その思いをつらつら綴ることは控えるが、これからの私の人生時間を、あだやおろそかには生きたくはないといった思いが、一段と強くなってきたからである。
61才からもう一度シェイクスピアの日本語による音読を続けておおよそ12年、一区切りつけ、新たな老いのレッスン、枯れゆく己の体に日本語の粋を染み込ませるような静かなレッスンを、自分自身のためにやりたくなってきたのである。
そのような私の中の変容に合致するかのように、瀬政氏が時おり個人レッスンに来られる。わざわざ我が家まで来て、私とのレッスンを所望されるかたがいれば、真摯にやるつもりではいる。基本的に上手下手ではなく、あくまでシェイクスピア作品が好きなかたとのレッスンを、その一点においての情熱を共有できるかたとのレッスンを私はやりたい。
さて、瀬政さんとの我が家での個人レッスン、瀬政さんからヴェニスの商人を音読したいという意外な提案、といったら失礼に当たるかもしれないが、昨日はヴェニスの商人の1幕と2幕を二人で2時間近く交互に音読した。何度音読しても厭きない。二人だけの豊かなリーディング時間が流れた。
思えばこれまで度々、わずか二人だけのレッスンを私は積み重ねてきた。
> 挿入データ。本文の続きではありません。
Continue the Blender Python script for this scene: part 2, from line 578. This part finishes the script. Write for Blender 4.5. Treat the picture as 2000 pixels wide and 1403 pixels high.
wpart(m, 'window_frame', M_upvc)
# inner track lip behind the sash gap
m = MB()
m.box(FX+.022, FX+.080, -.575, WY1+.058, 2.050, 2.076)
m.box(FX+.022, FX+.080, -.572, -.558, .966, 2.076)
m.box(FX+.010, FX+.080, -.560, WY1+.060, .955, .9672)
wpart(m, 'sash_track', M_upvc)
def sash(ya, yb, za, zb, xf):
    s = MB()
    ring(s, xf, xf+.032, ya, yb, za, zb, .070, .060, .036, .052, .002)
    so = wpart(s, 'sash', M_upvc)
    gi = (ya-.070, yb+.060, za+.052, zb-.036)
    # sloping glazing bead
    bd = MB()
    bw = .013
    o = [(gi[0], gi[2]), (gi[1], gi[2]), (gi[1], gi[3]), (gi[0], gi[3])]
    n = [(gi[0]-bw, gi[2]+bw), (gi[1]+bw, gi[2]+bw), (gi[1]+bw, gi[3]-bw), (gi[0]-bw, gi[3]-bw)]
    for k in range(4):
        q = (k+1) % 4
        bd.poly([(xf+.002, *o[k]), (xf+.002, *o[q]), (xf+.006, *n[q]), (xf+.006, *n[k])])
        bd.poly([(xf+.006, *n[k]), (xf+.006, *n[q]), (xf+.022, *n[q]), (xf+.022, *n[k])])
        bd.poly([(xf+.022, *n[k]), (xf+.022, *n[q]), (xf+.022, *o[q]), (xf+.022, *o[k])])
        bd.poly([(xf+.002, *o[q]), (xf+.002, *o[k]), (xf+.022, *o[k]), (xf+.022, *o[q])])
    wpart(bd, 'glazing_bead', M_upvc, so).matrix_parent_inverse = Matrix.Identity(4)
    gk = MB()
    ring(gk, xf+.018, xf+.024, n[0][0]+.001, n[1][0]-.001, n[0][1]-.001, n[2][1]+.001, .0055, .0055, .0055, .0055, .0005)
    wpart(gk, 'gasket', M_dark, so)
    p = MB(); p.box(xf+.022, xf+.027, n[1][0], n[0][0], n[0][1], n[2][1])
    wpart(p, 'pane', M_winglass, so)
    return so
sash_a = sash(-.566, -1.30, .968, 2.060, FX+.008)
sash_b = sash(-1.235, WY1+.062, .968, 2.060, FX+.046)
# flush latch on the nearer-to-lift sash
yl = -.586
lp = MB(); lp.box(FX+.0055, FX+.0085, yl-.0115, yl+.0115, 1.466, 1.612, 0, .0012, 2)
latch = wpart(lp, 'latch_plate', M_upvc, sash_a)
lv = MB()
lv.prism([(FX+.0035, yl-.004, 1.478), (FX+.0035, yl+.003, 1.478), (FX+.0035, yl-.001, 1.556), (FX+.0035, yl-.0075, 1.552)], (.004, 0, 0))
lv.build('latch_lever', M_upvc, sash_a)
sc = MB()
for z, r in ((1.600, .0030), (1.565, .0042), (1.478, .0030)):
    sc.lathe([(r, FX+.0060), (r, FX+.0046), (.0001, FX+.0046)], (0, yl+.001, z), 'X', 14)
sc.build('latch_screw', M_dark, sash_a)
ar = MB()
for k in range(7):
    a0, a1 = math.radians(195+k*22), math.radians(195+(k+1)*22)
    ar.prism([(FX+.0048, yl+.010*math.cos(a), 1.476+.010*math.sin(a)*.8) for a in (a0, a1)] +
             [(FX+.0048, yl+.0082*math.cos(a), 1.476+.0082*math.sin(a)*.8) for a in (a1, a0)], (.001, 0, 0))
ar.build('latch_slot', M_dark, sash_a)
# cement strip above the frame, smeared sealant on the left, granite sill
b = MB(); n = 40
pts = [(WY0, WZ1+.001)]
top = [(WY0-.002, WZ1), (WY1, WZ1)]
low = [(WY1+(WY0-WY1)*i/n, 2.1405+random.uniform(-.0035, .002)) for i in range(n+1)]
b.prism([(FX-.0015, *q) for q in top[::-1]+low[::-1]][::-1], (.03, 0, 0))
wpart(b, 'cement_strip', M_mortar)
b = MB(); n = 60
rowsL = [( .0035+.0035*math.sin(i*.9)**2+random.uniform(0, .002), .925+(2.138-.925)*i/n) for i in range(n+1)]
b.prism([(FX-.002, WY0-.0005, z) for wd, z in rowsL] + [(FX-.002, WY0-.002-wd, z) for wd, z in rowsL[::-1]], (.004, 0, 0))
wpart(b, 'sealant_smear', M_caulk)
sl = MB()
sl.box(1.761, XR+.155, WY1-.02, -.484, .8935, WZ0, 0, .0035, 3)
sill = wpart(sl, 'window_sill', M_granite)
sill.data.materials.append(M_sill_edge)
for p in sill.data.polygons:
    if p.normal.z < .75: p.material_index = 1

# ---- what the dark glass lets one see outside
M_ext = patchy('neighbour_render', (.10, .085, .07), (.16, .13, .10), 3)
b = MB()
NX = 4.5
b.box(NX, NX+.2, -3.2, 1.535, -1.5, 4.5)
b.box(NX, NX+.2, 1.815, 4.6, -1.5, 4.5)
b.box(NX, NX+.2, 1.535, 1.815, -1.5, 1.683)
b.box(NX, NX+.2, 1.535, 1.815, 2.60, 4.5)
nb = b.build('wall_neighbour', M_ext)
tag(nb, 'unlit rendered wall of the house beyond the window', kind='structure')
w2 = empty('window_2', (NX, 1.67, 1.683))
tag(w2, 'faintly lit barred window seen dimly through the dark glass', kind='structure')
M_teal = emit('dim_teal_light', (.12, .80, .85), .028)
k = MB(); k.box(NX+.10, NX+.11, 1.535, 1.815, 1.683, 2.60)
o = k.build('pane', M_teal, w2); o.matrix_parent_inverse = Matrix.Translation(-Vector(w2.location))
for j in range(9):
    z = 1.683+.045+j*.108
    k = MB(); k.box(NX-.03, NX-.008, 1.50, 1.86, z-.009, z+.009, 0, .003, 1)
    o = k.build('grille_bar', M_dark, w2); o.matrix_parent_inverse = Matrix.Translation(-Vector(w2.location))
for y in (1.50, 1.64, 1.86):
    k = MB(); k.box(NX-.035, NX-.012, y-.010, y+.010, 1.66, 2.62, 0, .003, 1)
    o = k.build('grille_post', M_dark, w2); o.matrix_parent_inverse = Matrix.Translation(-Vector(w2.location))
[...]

二人だけのレッスンに、限りなく私は慣れているのである。これに神奈川に住む河合さんが時おり参加すれば、もっと楽しいレッスン時間が持てる。そのような友人に巡り会えた我が人生の幸運に想いをはせる時、もう十分なのである。
そして想う。いよいよあらし他シェイクスピア晩年の作品を限りなく丁寧に音読、老いゆくからだで読み込んでゆきたいとの思いが深まるのである。そして今年はチェーホフ作品の登場人物の音読も、声のでる間はリーディングしたいとの一念が確認できた事がとてもうれしい。